False Start: A 5-yard penalty given to any player who crosses the line of scrimmage prior to the snap.

Man Defense: A type of defensive alignment where defensive players are positioned to guard specific players on the opposing team.

Strong Side: The side of the field that the offensive tight end position is on.

Zone Defense: A type of defensive alignment where defensive players are positioned on areas of the field.

3-4 Defense: A defensive formation that includes three linemen and four linebackers.


What are the most important terms for watching your first football game?

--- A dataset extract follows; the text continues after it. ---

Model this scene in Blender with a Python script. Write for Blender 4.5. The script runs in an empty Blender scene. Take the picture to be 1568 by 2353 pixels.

The most important terms for watching your first football game are offense, defense, touchdown, and field goal. On every play, each team will play either offense (in which they try to score) or defense (in which they try to stop the other team from scoring). The two main ways to score points is to get a touchdown (by getting the ball over the other team’s goal line) or by kicking a field goal.

What is rushing in football?

Rushing in football is when the offensive team advances the ball using running plays. Rushing yards is a statistic used to measure how many yards a player or team has run with the ball on running plays. Passing is the other way to advance the ball in football, and passing yards is a measure of how many yards a team or player has gained from passes.

What are special teams in football?

Special teams in football are the players that participate in kickoffs, field goals, extra points, and punts. They typically are players whose primary positions are on offense or defense, but also fill a role on special teams plays. Specialist positions include kicker, kick returner, long snapper, holder, and punter.